The Psychology of Wine,” by Evan Mitchell and Brian Mitchell, (Prager, $44.95): We wine writers spend half our time modestly insisting that wine is nothing snooty, only something good to drink — and the other half waxing philosophical that it’s responsible for everything that is truth, beauty and/or light. If you’re into the second of those states of mind, this book if for you. What is wine’s place in the universe? The authors, English and philosophy majors from the University of Sydney, quote Plato: “No thing more valuable than wine was ever granted mankind by God.”

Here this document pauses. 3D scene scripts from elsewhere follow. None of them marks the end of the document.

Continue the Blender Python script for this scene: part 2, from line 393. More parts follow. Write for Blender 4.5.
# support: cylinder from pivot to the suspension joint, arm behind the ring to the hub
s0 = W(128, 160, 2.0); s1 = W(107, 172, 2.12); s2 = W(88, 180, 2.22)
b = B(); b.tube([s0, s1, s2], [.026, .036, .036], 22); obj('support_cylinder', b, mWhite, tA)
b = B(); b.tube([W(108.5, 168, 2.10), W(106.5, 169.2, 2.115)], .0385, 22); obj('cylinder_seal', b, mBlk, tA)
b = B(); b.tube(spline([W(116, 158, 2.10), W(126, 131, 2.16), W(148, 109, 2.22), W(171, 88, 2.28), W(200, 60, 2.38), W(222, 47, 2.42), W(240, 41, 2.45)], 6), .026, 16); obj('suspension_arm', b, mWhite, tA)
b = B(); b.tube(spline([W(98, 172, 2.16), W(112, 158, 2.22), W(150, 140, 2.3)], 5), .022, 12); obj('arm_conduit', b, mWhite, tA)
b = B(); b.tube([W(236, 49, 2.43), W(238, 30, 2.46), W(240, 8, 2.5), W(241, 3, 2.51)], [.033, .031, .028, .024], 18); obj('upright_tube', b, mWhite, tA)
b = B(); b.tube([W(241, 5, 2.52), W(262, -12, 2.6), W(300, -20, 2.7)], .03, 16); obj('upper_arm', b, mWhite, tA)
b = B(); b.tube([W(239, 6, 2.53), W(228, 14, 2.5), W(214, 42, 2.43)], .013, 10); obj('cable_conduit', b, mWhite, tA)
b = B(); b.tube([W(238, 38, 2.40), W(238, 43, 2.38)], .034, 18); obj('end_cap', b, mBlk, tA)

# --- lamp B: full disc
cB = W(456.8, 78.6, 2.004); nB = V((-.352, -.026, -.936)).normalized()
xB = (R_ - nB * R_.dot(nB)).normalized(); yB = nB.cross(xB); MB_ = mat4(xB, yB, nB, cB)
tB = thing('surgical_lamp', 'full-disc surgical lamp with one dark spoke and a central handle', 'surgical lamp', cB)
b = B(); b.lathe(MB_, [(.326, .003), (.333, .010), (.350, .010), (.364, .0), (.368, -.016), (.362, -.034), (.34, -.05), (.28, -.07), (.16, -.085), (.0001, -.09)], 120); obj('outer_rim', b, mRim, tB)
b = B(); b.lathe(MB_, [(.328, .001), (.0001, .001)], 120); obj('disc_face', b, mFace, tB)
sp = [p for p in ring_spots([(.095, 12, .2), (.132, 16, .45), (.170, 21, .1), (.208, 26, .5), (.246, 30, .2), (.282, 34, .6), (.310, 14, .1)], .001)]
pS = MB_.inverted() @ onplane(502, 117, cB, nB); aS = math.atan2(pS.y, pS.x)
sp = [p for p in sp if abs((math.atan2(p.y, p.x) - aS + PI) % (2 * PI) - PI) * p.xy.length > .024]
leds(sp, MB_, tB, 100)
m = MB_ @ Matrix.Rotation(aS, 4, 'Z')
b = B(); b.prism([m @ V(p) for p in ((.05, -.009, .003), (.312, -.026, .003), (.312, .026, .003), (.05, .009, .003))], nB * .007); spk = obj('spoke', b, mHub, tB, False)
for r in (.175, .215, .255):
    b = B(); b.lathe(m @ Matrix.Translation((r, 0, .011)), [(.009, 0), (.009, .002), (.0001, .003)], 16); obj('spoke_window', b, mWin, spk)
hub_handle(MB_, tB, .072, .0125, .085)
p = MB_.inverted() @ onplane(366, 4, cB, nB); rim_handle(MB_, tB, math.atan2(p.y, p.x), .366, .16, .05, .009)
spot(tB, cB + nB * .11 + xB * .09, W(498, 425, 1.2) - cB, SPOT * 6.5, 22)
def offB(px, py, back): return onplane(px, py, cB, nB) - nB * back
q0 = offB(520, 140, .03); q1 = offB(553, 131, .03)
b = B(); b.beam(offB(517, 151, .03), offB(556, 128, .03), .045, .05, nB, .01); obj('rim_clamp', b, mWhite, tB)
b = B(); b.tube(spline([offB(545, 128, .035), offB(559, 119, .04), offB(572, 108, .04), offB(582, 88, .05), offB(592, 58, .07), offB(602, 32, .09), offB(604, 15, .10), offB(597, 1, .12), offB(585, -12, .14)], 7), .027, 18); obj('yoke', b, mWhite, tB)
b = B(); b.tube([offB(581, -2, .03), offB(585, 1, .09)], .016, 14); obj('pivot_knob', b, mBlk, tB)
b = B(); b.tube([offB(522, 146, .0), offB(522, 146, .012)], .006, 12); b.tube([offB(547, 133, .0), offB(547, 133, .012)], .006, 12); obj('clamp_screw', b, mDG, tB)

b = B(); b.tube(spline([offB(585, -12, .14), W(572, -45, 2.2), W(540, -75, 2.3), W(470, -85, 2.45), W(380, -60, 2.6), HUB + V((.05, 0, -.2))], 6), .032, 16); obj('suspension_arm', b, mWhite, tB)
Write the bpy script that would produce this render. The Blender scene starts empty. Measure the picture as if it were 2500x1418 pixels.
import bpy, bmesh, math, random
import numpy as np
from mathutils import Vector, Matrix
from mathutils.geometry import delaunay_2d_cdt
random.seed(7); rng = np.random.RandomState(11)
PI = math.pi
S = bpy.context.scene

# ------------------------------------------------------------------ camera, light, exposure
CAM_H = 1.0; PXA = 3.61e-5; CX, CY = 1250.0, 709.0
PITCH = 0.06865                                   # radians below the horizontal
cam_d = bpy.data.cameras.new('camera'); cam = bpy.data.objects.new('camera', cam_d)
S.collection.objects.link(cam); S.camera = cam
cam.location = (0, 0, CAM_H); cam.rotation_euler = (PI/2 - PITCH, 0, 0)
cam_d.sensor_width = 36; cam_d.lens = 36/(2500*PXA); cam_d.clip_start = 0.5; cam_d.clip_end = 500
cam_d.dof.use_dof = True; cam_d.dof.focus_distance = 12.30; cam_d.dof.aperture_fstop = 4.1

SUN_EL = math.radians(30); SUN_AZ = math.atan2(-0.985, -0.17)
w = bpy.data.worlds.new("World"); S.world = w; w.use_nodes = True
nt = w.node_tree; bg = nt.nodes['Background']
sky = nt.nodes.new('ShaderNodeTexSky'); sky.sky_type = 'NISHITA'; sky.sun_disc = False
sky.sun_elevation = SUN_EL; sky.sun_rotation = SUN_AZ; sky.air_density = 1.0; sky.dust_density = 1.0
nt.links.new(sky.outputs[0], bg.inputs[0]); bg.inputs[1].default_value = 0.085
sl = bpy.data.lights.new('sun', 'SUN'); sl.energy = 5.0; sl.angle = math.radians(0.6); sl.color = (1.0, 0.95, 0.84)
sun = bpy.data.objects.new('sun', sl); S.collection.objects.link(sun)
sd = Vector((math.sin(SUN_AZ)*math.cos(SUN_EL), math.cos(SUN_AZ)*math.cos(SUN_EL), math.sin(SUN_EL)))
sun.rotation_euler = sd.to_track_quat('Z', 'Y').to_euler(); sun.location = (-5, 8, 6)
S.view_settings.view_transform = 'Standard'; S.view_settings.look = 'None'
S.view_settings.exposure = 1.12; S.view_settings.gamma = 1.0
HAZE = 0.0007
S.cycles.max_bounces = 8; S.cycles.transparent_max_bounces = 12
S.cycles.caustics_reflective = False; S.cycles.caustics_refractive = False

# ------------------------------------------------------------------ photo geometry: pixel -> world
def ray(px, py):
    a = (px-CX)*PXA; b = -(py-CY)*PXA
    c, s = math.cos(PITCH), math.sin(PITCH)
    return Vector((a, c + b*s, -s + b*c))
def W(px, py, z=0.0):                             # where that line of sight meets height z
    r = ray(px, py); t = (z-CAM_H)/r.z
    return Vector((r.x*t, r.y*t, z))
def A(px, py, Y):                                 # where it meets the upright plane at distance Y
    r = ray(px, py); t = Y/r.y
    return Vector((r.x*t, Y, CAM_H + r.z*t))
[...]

Opus Vino: More than 4,000 of the World’s Greatest Wineries and Their Wines,” edited by Jim Gordon, (DK, $75): This 800-page tome by the former managing editor of Wine Spectator magazine has a 100-word blurb on 4,500 wineries. It goes from Vina Real, the well-known Rioja maker, to Kurubis, a syrah-making Tunisian winery that I, for one, had never heard of. And it’s filled with photos. It’s a perfect coffee-table book, if your guests can lift it.

Malt Whisky, The Complete Guide,” by Charles MacLean (Octopus, $19.99): Life’s unfair. While you and I were doing whatever it is we do, MacLean was tooling around Scotland visiting malt whiskey distilleries, catching up on his tasting notes. He’s done his homework, with a fascinating section that reveals the chemistry behind every flavor you might find in a whiskey. If it smells fruity, that’s ethyl acetate; if it’s peaty, that’s phenols. You can bore your friends for hours.